The federal government funds the Primate Research
Center at the University of California, Davis with over $81 million tax
dollars every year. At SAEN, we believe that the American public has the
right to see what they are getting for this money.
As these protocols reveal, this money funds little
more than brutality to the animals involved in the experimentation.
Primates are maintained in a state of paralysis for as much as 72 hours.
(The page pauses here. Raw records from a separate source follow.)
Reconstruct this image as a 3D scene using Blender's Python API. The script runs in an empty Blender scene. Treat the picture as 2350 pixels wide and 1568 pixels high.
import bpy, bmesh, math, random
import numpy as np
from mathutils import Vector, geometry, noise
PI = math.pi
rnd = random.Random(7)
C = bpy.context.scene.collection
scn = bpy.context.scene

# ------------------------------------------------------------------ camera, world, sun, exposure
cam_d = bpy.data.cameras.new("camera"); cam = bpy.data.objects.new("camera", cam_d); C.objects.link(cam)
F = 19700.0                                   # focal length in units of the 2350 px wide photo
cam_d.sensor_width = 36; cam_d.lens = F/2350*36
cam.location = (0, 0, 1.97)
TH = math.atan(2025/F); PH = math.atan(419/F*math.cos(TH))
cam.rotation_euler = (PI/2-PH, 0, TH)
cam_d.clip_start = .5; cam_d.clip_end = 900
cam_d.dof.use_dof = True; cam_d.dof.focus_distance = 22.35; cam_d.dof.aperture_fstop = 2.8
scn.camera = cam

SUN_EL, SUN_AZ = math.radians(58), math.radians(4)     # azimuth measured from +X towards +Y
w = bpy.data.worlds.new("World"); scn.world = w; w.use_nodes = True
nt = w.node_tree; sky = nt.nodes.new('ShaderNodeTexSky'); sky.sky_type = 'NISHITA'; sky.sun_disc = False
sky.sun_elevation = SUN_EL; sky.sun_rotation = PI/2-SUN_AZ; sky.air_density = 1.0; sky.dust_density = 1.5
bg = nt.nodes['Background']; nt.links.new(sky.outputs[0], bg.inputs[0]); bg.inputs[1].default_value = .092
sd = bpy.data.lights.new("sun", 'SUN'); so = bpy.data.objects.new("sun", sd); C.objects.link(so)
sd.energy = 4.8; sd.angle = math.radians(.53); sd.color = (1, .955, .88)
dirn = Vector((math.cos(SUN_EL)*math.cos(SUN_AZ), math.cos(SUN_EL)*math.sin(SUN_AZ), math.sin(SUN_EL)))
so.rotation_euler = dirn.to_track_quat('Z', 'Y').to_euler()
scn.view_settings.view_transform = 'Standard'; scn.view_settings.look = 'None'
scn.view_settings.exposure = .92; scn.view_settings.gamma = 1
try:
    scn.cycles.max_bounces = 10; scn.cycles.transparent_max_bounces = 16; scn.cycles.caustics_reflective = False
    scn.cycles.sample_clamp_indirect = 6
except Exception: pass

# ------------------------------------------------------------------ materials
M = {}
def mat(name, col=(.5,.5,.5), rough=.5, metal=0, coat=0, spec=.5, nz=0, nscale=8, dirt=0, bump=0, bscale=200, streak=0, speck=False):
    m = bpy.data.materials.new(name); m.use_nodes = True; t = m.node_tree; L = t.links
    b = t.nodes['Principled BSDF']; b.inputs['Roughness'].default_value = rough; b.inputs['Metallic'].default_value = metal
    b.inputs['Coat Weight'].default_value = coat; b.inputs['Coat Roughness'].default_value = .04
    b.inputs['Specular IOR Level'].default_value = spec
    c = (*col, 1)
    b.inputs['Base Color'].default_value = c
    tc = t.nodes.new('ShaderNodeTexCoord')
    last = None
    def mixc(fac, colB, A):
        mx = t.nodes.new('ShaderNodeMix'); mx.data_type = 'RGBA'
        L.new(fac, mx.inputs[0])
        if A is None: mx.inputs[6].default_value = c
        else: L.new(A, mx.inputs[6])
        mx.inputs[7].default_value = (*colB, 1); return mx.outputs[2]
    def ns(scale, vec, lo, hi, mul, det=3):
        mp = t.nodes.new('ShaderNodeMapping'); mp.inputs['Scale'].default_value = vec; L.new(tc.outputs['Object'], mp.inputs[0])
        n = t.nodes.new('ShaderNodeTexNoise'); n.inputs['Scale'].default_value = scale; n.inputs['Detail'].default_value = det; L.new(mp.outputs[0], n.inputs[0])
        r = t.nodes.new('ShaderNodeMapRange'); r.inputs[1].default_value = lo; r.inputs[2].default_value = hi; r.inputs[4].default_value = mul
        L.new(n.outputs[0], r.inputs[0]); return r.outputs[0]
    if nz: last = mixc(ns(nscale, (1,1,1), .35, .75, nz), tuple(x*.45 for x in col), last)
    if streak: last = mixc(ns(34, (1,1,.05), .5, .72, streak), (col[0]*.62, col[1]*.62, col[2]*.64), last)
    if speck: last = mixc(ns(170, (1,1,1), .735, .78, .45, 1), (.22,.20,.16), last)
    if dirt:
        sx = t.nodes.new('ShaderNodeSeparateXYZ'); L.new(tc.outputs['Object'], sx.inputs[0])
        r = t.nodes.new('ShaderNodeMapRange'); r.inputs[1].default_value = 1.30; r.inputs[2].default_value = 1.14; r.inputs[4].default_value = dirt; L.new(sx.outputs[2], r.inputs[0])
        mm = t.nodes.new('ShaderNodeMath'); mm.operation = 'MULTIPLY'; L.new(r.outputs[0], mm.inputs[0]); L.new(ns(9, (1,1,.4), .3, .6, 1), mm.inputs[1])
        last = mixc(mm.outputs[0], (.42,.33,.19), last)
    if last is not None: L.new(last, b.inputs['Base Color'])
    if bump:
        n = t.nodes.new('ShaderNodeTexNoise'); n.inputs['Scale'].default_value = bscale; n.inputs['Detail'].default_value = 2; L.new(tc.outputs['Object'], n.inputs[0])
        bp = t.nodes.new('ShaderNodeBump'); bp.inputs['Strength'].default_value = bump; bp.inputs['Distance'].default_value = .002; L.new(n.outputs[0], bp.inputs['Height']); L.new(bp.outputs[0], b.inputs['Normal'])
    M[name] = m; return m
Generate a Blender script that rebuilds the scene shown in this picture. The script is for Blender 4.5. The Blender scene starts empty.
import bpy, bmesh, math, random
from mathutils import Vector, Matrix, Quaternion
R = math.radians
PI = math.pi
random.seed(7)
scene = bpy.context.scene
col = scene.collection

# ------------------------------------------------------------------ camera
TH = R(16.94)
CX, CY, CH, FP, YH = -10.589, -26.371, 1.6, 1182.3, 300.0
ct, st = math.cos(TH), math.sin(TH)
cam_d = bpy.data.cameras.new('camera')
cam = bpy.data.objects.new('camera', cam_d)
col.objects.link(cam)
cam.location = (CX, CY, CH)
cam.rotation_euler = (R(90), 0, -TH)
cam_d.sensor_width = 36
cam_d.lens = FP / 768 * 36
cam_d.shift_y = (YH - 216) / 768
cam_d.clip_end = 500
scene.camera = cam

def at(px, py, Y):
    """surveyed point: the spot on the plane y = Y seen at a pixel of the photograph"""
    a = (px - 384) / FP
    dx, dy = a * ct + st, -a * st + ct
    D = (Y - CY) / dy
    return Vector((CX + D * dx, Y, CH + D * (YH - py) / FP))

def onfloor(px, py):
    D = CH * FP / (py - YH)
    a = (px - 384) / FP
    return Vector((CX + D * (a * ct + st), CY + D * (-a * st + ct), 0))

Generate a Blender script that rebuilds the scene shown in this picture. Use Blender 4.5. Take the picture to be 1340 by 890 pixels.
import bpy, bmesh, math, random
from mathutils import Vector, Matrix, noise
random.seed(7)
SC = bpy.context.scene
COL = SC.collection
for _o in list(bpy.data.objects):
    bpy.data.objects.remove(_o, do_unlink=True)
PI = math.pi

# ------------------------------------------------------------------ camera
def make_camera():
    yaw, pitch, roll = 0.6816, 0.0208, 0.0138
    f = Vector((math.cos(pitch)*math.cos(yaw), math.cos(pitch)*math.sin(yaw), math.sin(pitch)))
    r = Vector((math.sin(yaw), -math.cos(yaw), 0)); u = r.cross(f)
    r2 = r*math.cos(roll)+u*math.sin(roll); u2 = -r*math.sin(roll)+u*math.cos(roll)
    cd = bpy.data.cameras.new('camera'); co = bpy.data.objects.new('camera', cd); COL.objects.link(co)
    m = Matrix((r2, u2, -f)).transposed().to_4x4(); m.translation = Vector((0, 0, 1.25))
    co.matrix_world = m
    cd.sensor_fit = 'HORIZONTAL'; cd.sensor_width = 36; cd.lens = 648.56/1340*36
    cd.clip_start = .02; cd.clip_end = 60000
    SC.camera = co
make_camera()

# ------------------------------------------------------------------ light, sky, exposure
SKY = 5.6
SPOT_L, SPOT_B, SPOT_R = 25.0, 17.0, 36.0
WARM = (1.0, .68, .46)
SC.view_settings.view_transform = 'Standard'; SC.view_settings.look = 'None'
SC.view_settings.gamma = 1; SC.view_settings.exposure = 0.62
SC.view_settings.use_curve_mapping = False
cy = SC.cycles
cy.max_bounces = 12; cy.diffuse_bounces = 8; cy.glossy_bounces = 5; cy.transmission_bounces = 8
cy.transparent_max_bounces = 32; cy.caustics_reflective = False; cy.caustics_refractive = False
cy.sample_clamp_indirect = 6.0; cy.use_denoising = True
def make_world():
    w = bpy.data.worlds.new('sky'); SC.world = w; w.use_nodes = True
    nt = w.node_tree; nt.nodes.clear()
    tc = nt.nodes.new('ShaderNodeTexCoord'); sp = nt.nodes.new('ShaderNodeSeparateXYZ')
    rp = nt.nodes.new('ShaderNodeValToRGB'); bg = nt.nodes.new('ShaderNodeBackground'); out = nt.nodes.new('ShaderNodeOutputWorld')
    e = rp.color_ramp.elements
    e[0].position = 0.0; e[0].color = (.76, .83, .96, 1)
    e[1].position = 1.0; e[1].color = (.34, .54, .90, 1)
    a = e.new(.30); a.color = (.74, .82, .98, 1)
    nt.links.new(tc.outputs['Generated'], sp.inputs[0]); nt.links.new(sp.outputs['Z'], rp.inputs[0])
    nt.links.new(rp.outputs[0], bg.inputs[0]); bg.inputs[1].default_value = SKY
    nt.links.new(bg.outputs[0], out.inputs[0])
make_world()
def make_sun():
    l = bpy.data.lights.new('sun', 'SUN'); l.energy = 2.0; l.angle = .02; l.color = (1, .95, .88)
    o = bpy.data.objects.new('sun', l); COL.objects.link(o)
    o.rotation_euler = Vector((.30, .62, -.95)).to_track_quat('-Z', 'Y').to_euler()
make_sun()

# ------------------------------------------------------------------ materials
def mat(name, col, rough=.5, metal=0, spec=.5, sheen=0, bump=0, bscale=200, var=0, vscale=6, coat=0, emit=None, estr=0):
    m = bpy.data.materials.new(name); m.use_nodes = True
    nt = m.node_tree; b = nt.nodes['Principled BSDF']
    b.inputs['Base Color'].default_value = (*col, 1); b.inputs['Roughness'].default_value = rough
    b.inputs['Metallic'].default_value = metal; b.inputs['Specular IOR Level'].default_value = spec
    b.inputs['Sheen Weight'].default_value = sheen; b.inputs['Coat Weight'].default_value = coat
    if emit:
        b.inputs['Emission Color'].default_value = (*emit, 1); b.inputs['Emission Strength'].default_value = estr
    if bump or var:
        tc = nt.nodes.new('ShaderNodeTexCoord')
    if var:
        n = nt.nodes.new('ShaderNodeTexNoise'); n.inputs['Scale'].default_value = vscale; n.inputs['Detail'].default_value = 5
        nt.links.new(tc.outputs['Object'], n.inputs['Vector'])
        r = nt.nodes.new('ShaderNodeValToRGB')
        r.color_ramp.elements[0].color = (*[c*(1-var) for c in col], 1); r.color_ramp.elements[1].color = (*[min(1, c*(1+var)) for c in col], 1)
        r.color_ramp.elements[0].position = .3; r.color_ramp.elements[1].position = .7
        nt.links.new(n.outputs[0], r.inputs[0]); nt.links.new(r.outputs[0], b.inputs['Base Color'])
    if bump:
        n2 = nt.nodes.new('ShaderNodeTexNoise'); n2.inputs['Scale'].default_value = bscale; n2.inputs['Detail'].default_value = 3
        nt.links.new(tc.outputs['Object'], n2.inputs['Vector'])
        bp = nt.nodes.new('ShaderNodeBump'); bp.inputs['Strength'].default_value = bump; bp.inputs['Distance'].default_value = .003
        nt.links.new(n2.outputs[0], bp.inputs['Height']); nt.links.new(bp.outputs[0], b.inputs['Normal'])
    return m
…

Restraining bars, recording cylinders, and electrodes are attached to
the skulls of macaque monkeys. Behavioral training methods confine
primates to restraint chairs and deprive them of water. Sensory
deprivation occurs just before animals are killed and their brains
harvested.
As these protocols are read, the details begin to
sound more like methods of torture than science. Many of these abuses
take place during neurological studies which purport to examine how the
brain processes sensory information. This is likely the most duplicated
area of experimentation in the U.S. with over 175 separate projects
examining this area (nationally) at a cost of over $70 million per year.
In other words, these protocols at UC Davis are nothing out of the
ordinary; they are being duplicated at dozens of laboratories across the
U.S.
Rats, mice, birds, amphibians and other animals have
been excluded from coverage by the Animal Welfare Act. Therefore research
facility reports do not include these animals. As a result of this
situation, a blank report, or one with few animals listed, does not mean
that a facility has not performed experiments on non-reportable animals. A
blank form does mean that the facility in question has not used covered
animals (primates, dogs, cats, rabbits, guinea pigs, hamsters, pigs,
sheep, goats, etc.). Rats and mice alone are believed to comprise over 90%
of the animals used in experimentation. Therefore the majority of animals
used at research facilities are not even counted.